1st question: is it marketable? No point taking it any further if not. There may be patents on similar ideas that make that impossible. It may be because there's only one person in the world who wants one. It may be because everyone wants one, and everyone makes one, and you can't develop something different enough to make it stand out. Or that the price has been forced down to where there's no margin except for the multinational who's making them in China for pennies..
That's the first step. Develop your idea with a view to selling it, because, in its' initial form, it is not likely to be something you can sell.
Next you want to turn it into something you can make, and figure out how much you can make it for, research your market and see if it'll stand the price you have to pay. Repeat until something promising drops out (or doesn't).
Next you need to refine the design into something more detailed. Draw up a requirement spec. What is it, what features will it have, what are its' important features and selling points?
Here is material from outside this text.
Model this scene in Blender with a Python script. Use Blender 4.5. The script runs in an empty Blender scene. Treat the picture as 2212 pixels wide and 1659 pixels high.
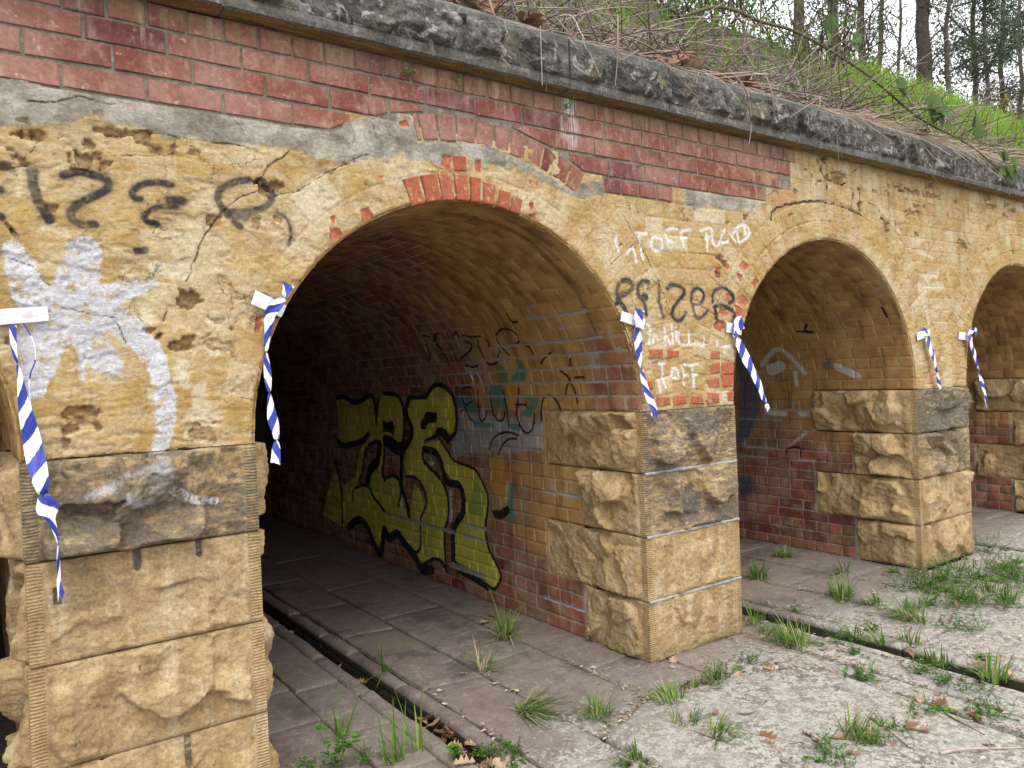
import bpy, math, random
import numpy as np
from mathutils import Matrix, Vector
R_ = math.radians
random.seed(7); rng = np.random.default_rng(7)
scn = bpy.context.scene
col = scn.collection
# ------------------------------------------------------------------ camera
YAW, PITCH, ROLL, CD, CH, CF = 0.61382, -0.0087525, -0.039556, 2.99643, 1.59006, 1657.94
fw = Vector((math.sin(YAW)*math.cos(PITCH), math.cos(YAW)*math.cos(PITCH), math.sin(PITCH)))
rt = Vector((math.cos(YAW), -math.sin(YAW), 0)); up = rt.cross(fw)
cr, sr = math.cos(ROLL), math.sin(ROLL)
rt, up = cr*rt+sr*up, -sr*rt+cr*up
cam = bpy.data.cameras.new('camera'); camo = bpy.data.objects.new('camera', cam); col.objects.link(camo)
M = Matrix((rt, up, -fw)).transposed().to_4x4(); M.translation = Vector((0, -CD, CH)); camo.matrix_world = M
cam.sensor_width = 36; cam.lens = CF/2212*36; cam.clip_start = .05; cam.clip_end = 500
scn.camera = camo
# ------------------------------------------------------------------ sky, sun, exposure
SUN_EL, SUN_AZ = 58, 205     # overcast: broad soft sun, high and in front of the wall
w = bpy.data.worlds.new('World'); scn.world = w; w.use_nodes = True
nt = w.node_tree; nt.nodes.clear()
sky = nt.nodes.new('ShaderNodeTexSky'); sky.sky_type = 'NISHITA'; sky.sun_disc = False
sky.sun_elevation = R_(SUN_EL); sky.sun_rotation = R_(SUN_AZ); sky.dust_density = 4; sky.air_density = 1.0
hs = nt.nodes.new('ShaderNodeHueSaturation'); hs.inputs['Saturation'].default_value = .16
bg = nt.nodes.new('ShaderNodeBackground'); bg.inputs[1].default_value = .15
wo = nt.nodes.new('ShaderNodeOutputWorld')
cl = nt.nodes.new('ShaderNodeMix'); cl.data_type = 'RGBA'; cl.inputs[0].default_value = .82      # closed cloud deck over the clear-sky colour
cl.inputs[7].default_value = (5.6, 5.65, 5.9, 1)
nt.links.new(sky.outputs[0], hs.inputs['Color']); nt.links.new(hs.outputs[0], cl.inputs[6]); nt.links.new(cl.outputs[2], bg.inputs[0]); nt.links.new(bg.outputs[0], wo.inputs[0])
sl = bpy.data.lights.new('sun', 'SUN'); sl.energy = .6; sl.angle = R_(28); sl.color = (1, .97, .92)
so = bpy.data.objects.new('sun', sl); col.objects.link(so)
az = R_(SUN_AZ); d_sun = Vector((math.sin(az)*math.cos(R_(SUN_EL)), math.cos(az)*math.cos(R_(SUN_EL)), math.sin(R_(SUN_EL))))
so.rotation_euler = d_sun.to_track_quat('Z', 'Y').to_euler(); so.location = (0, -6, 12)
scn.view_settings.view_transform = 'Standard'; scn.view_settings.look = 'None'
scn.view_settings.exposure = 1.26; scn.view_settings.gamma = 1; scn.view_settings.use_curve_mapping = False
scn.render.engine = 'CYCLES'
scn.cycles.max_bounces = 5; scn.cycles.diffuse_bounces = 2

# ------------------------------------------------------------------ numeric helpers
def hsh(ix, iy, seed):
    n = (ix.astype(np.int64)*374761393 + iy.astype(np.int64)*668265263 + seed*1442695041) & 0xffffffff
    n = ((n ^ (n >> 13))*1274126177) & 0xffffffff
    n = ((n ^ (n >> 15))*2246822519) & 0xffffffff
    return ((n ^ (n >> 16)) & 0xffffff)/float(0xffffff)
def vn(x, y, seed=0):
    x = np.asarray(x, float); y = np.asarray(y, float)
    ix = np.floor(x); iy = np.floor(y); fx = x-ix; fy = y-iy
    fx = fx*fx*fx*(fx*(fx*6-15)+10); fy = fy*fy*fy*(fy*(fy*6-15)+10)
    a = hsh(ix, iy, seed); b = hsh(ix+1, iy, seed); c = hsh(ix, iy+1, seed); d = hsh(ix+1, iy+1, seed)
    return ((a+(b-a)*fx)*(1-fy)+(c+(d-c)*fx)*fy)*2-1
def fbm(x, y, oc=4, seed=0, gain=.5):
    s = 0; a = 1; t = 0; f = 1
    for k in range(oc):
        s = s+a*vn(x*f+k*17.3, y*f-k*9.1, seed+k*31); t += a; a *= gain; f *= 2.07
    return s/t
def sst(a, b, x):
    t = np.clip((x-a)/(b-a), 0, 1); return t*t*(3-2*t)
def smooth_path(p, n=4):
    p = np.asarray(p, float)
    if len(p) < 3: return p
    q = np.vstack([2*p[0]-p[1], p, 2*p[-1]-p[-2]]); out = []
    for i in range(1, len(q)-2):
        for t in np.arange(n)/n:
            out.append(.5*((2*q[i])+(-q[i-1]+q[i+1])*t+(2*q[i-1]-5*q[i]+4*q[i+1]-q[i+2])*t*t+(-q[i-1]+3*q[i]-3*q[i+1]+q[i+2])*t**3))
    out.append(q[-2]); return np.array(out)
SEG = {}
def sd_strokes(X, Z, strokes, cap=.08, smooth=True):
    key = (id(strokes), smooth)
    if key not in SEG:
        rows = []
        for pts, r in strokes:
            pts = np.asarray(pts, float); rr = np.asarray(r if np.ndim(r) else [r]*len(pts), float); pr = np.column_stack([pts, rr])
            if smooth: pr = smooth_path(pr, 4)
            rows.append(np.hstack([pr[:-1], pr[1:]]))
        SEG[key] = (np.vstack(rows), strokes)
    Q = SEG[key][0]; out = np.full(X.shape, cap)
    if not X.size: return out
    m = np.maximum(Q[:, 2], Q[:, 5])+cap; x0 = np.minimum(Q[:, 0], Q[:, 3])-m; x1 = np.maximum(Q[:, 0], Q[:, 3])+m; z0 = np.minimum(Q[:, 1], Q[:, 4])-m; z1 = np.maximum(Q[:, 1], Q[:, 4])+m
    ok = (x1 > X.min()) & (x0 < X.max()) & (z1 > Z.min()) & (z0 < Z.max())
    small = X.size < 3000
    for i in np.nonzero(ok)[0]:
        a = Q[i, :3]; b = Q[i, 3:]
        k = slice(None) if small else (X > x0[i]) & (X < x1[i]) & (Z > z0[i]) & (Z < z1[i])
        dx, dz = b[0]-a[0], b[1]-a[1]; L = dx*dx+dz*dz+1e-12
        px, pz = X[k]-a[0], Z[k]-a[1]; t = np.clip((px*dx+pz*dz)/L, 0, 1)
        out[k] = np.minimum(out[k], np.hypot(px-t*dx, pz-t*dz)-(a[2]+(b[2]-a[2])*t))
    return out
def sd_polys(X, Z, polys, cap=.08):
    out = np.full(X.shape, cap)
    for P in polys:
        P = np.asarray(P, float); lo = P.min(0)-cap; hi = P.max(0)+cap
        k = (X > lo[0]) & (X < hi[0]) & (Z > lo[1]) & (Z < hi[1])
        if not k.any(): continue
        x, z = X[k], Z[k]; ins = np.zeros(x.shape, bool); d = np.full(x.shape, 9.)
        for a, b in zip(P, np.roll(P, -1, 0)):
            c = (a[1] > z) != (b[1] > z)
            with np.errstate(divide='ignore', invalid='ignore'):
                ins ^= c & (x < (b[0]-a[0])*(z-a[1])/(b[1]-a[1]+1e-15)+a[0])
            e = b-a; L = e@e+1e-12; t = np.clip(((x-a[0])*e[0]+(z-a[1])*e[1])/L, 0, 1)
            d = np.minimum(d, np.hypot(x-a[0]-t*e[0], z-a[1]-t*e[1]))
        out[k] = np.minimum(out[k], np.where(ins, -np.minimum(d, cap), np.minimum(d, cap)))
    return out

# ------------------------------------------------------------------ object helpers
def mesh_data(name, V, F, mats, attrs=None, smooth=False, midx=None):
    me = bpy.data.meshes.new(name); V = np.asarray(V, np.float32)
    if isinstance(F, np.ndarray):
        n, k = F.shape
        me.vertices.add(len(V)); me.vertices.foreach_set('co', V.ravel())
        me.loops.add(n*k); me.loops.foreach_set('vertex_index', F.astype(np.int32).ravel())
        me.polygons.add(n); me.polygons.foreach_set('loop_start', np.arange(0, n*k, k, dtype=np.int32))
        me.update(calc_edges=True)
    else:
        me.from_pydata(V.tolist(), [], F); me.update()
    for m in (mats if isinstance(mats, (list, tuple)) else [mats]): me.materials.append(m)
    if midx is not None: me.polygons.foreach_set('material_index', np.asarray(midx, np.int32))
    if smooth: me.polygons.foreach_set('use_smooth', np.ones(len(me.polygons), bool))
    for k, v in (attrs or {}).items():
        a = me.attributes.new(k, 'FLOAT', 'POINT'); a.data.foreach_set('value', np.asarray(v, np.float32).ravel())
    return me
def obj(name, me, parent=None, label=None, cat=None, group=None, kind=None):
    o = bpy.data.objects.new(name, me); col.objects.link(o)
    if parent: o.parent = parent
    if label: o['label'] = label
    if cat: o['category'] = cat
    if group: o['group'] = group
    if kind: o['kind'] = kind
    return o
def grid_faces(nu, nv, flip=False):
    i = np.arange(nu-1)[:, None]*nv+np.arange(nv-1)[None, :]
    f = np.stack([i, i+1, i+nv+1, i+nv], -1).reshape(-1, 4)
    return f[:, ::-1].copy() if flip else f
class MB:
    def __init__(s): s.V = []; s.F = []; s.A = {}; s.n = 0
    def add(s, V, F, **at):
        V = np.asarray(V, float); F = np.asarray(F); s.V.append(V); s.F.append(F+s.n)
        for k, v in at.items(): s.A.setdefault(k, []).append(np.broadcast_to(np.asarray(v, float), (len(V),)))
        s.n += len(V)
    def data(s, name, mat, smooth=False):
        V = np.vstack(s.V); at = {k: np.concatenate(v) for k, v in s.A.items()}
        if len({f.shape[1] for f in s.F}) == 1: F = np.vstack(s.F)
        else: F = [tuple(int(q) for q in r) for f in s.F for r in f]
        return mesh_data(name, V, F, mat, at, smooth)
def tube(mb, P, r, seg=6, **at):
    P = np.asarray(P, float); n = len(P); r = np.broadcast_to(np.asarray(r, float), (n,))
    T = np.gradient(P, axis=0); T /= np.linalg.norm(T, axis=1)[:, None]+1e-9
    ref = np.array([0, 0, 1.]) if abs(T[0][2]) < .8 else np.array([1., 0, 0])
    A = np.cross(T, ref); A /= np.linalg.norm(A, axis=1)[:, None]+1e-9; B = np.cross(T, A)
    th = np.arange(seg)/seg*2*np.pi
    V = P[:, None]+r[:, None, None]*(np.cos(th)[None, :, None]*A[:, None]+np.sin(th)[None, :, None]*B[:, None])
    i = np.arange(n-1)[:, None]*seg; j = np.arange(seg)[None]; k = (j+1) % seg
    F = np.stack([i+j, i+k, i+seg+k, i+seg+j], -1).reshape(-1, 4)
    at2 = {q: (np.repeat(v, seg) if np.ndim(v) else v) for q, v in at.items()}
    mb.add(V.reshape(-1, 3), F, **at2)

# ------------------------------------------------------------------ material helpers
class NT:
    def __init__(s, name):
        s.m = bpy.data.materials.new(name); s.m.use_nodes = True; s.t = s.m.node_tree; s.t.nodes.clear()
        s.out = s.n('ShaderNodeOutputMaterial'); s.b = s.n('ShaderNodeBsdfPrincipled')
        s.t.links.new(s.b.outputs[0], s.out.inputs[0]); s.b.inputs['Roughness'].default_value = .9
        s.b.inputs['Specular IOR Level'].default_value = .25
        s.pos = s.n('ShaderNodeNewGeometry').outputs['Position']
    def n(s, t): return s.t.nodes.new(t)
    def set(s, sock, v):
        if hasattr(v, 'is_output') or isinstance(v, bpy.types.NodeSocket): s.t.links.new(v, sock)
        elif isinstance(v, (tuple, list)) and len(v) == 3 and sock.type == 'RGBA': sock.default_value = (*v, 1)
        else: sock.default_value = v
    def attr(s, name):
        a = s.n('ShaderNodeAttribute'); a.attribute_name = name; return a.outputs['Fac']
    def math(s, op, a, b=0., c=None, clamp=False):
        m = s.n('ShaderNodeMath'); m.operation = op; m.use_clamp = clamp; s.set(m.inputs[0], a); s.set(m.inputs[1], b)
        if c is not None: s.set(m.inputs[2], c)
        return m.outputs[0]
    def scale(s, v, sc):
        m = s.n('ShaderNodeVectorMath'); m.operation = 'MULTIPLY'; s.set(m.inputs[0], v); m.inputs[1].default_value = sc; return m.outputs[0]
    def noise(s, sc, det=4, rough=.55, vec=None, dist=0., color=False):
        m = s.n('ShaderNodeTexNoise'); s.set(m.inputs['Vector'], vec if vec is not None else s.pos); m.inputs['Scale'].default_value = sc
        m.inputs['Detail'].default_value = det; m.inputs['Roughness'].default_value = rough; m.inputs['Distortion'].default_value = dist
        return m.outputs['Color' if color else 'Fac']
    def voro(s, sc, feat='F1', vec=None, out='Distance', rnd=1.):
        m = s.n('ShaderNodeTexVoronoi'); m.feature = feat; s.set(m.inputs['Vector'], vec if vec is not None else s.pos); m.inputs['Scale'].default_value = sc
        m.inputs['Randomness'].default_value = rnd
        return m.outputs[out]
    def rng(s, v, a, b, c=0., d=1., sm=True):
        m = s.n('ShaderNodeMapRange'); m.interpolation_type = 'SMOOTHSTEP' if sm else 'LINEAR'
        for i, q in enumerate((v, a, b, c, d)): s.set(m.inputs[i], q)
        return m.outputs[0]
    def ramp(s, v, stops):
        m = s.n('ShaderNodeValToRGB'); s.set(m.inputs[0], v); e = m.color_ramp.elements
        while len(e) < len(stops): e.new(.5)
        for q, (p, c) in zip(e, stops): q.position = p; q.color = (*c, 1)
        return m.outputs[0]
    def mix(s, f, a, b, mode='MIX'):
        m = s.n('ShaderNodeMix'); m.data_type = 'RGBA'; m.blend_type = mode; s.set(m.inputs[0], f); s.set(m.inputs[6], a); s.set(m.inputs[7], b); return m.outputs[2]
    def bump(s, h, st=.5, dist=.01, nrm=None):
        m = s.n('ShaderNodeBump'); m.inputs['Strength'].default_value = st; m.inputs['Distance'].default_value = dist; s.set(m.inputs['Height'], h)
        if nrm is not None: s.set(m.inputs['Normal'], nrm)
        return m.outputs[0]
    def sep(s, v=None):
        m = s.n('ShaderNodeSeparateXYZ'); s.set(m.inputs[0], v if v is not None else s.pos); return m.outputs
    def grit(s, c, sc=90, lo=.72, hi=1.22):
        n = s.rng(s.noise(sc, 4, .75), .32, .68, lo, hi, False); m = s.n('ShaderNodeVectorMath'); m.operation = 'MULTIPLY'; s.set(m.inputs[0], c); s.set(m.inputs[1], n); return m.outputs[0]
    def rand(s): return s.n('ShaderNodeObjectInfo').outputs['Random']
    def fin(s, color, normal=None, rough=None):
        s.set(s.b.inputs['Base Color'], color)
        if normal is not None: s.set(s.b.inputs['Normal'], normal)
        if rough is not None: s.set(s.b.inputs['Roughness'], rough)
        return s.m
def sdmask(s, name, soft=.003, amp=0., nz=None, off=0.):
    """paint mask from a signed-distance attribute, edge broken by noise"""
    v = s.attr(name)
    if nz is not None: v = s.math('ADD', v, s.math('MULTIPLY', s.math('SUBTRACT', nz, .5), amp))
    return s.rng(v, off+soft, off-soft)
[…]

Now break it down into the tasks you need to carry out to make it. Specify each so that you can give a bit of paper to someone and tell them to make it. Figure out how long each of these steps is going to take, what it'll cost, what the major challenges are going to be. Do a project plan so you know what the critical path through the project is, and refine this so you can get it to market in a timescale and cost that will work. By this point, you will have had to go back to the beginning a few times and refine it, take it back to the market research stage and see if it'll still work as a product, and so on.
You might want to build a prototype and perhaps use that to test the design, and test the market. You're into the phase that TheBoy described now - except that it doesn't need to be as good as it can be, just good enough.